Mio padre era un uomo sulla terra e in acqua una balena
di Michelle Steinbeck
Tunué, 2019
Traduzione di H. Basso
pp. 102
€ 17,00 (cartaceo)
«Non hai il coraggio di metterti al centro, dice la vecchia senza battere ciglio, e con le dita nodose descrive un cerchio sopra le carte, qui c’è la tua vita. Do un colpo di tacco alla valigia». (p. 19)
Sulla copertina è disegnata una valigia e un filo l’attorciglia, passando poi per ogni singola pagina, come vuole il bel progetto grafico di Tomomot per la collana di narrativa straniera di Tunué diretta da Giuseppe Girimonti Greco. La protagonista di questo racconto di formazione è un’adolescente scapestrata che vive con una banda di teppisti, compreso il fratello, da quando il padre li ha abbandonati; in casa sono rimasti alcuni oggetti che gli appartengono, tra cui una macchina da scrivere che usa anche lei e la valigia in questione, dove ci ha infilato la prova di un errore fatale.
«[…] cerco di ricordarmi com’era quando una volta me ne stavo seduta qui nel passeggino e mio padre accanto a me leggeva e scriveva». (p. 23)
A dire il vero i passi melanconici di questo tenore sono fugaci rispetto al turbine di picaresco nonsense nel quale sin dai primi passi del libro l’autrice coinvolge il lettore: Loribeth è ironica, impulsiva, ha un temperamento volitivo sebbene sia in cerca di punti fermi; si avverte in lei la scorzetta di chi vuole saper badare a sé stesso, mentre si mostra incline a farsi trascinare in vicende avventurose che la portano lontano da casa per restituire al mittente strascichi dolorosi che non le appartengono più.
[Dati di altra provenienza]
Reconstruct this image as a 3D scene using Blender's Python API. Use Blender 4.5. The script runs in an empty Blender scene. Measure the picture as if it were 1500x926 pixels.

«Voliamo sopra la città e le montagne brune, percorse da strade che sembrano tracciate da una matita nel burro. Capre nere se ne stanno sfrontate sulle vette e seguono con le teste cornute il ronzante maggiolino di latta, le salutiamo con la mano. Dietro alle montagne compare il mare». (p. 41)
L’espediente del viaggio dà modo all’autrice, Michelle Steinbeck, di introdurre personaggi strampalati – pochi dei quali conosceremo a fondo –, situazioni grottesche e incontri fortuiti ma decisivi, risvolti macabri in una dimensione colorata; tutto è immerso in un’atmosfera onirica, dove la razionalità trova poco spazio e dove invece con ironia e leggerezza viene indagato il disagio di Loribeth.
«Spinge il piatto verso di me: mi racconti del suo amore. Ho la bocca piena di pesce e alzo gli occhi al cielo. È ricco? Colto? Un criminale come lei? Io mi stringo nelle spalle: è un uomo chiaro. Capisco, dice e fissa il suo vino. Comunque è probabile che sia già finita, dico dopo un po’, non ho proprio tempo per le storie del genere, dopotutto sono in fuga». (p. 44)
Diverte, ottimo il ritmo; il personaggio ha un respiro di bambina e la scrittura sorprende per la qualità letteraria, se consideriamo che si tratta di un esordio; Michelle Steinbeck, nonostante sia giovane, è curatrice della rivista Fabrikzeitung e ha scritto spaziando dal genere teatrale a quello della poesia fino al reportage. Mio padre era un uomo sulla terra e in acqua una balena, finalista all’Edinburgh International Book Festival, colpisce per la scrittura evocativa dell’autrice, che nella versione italiana deve molto alla traduzione di Hilary Basso; ricco di metafore e di non detto, è un libro del quale bisogna cogliere le chiavi di lettura a più livelli, perché ne possiede; l’esperienza di lettura deve andare oltre la trama, per lasciare che le suggestioni che evoca prendano forma: ha molto da dire a ogni lettore.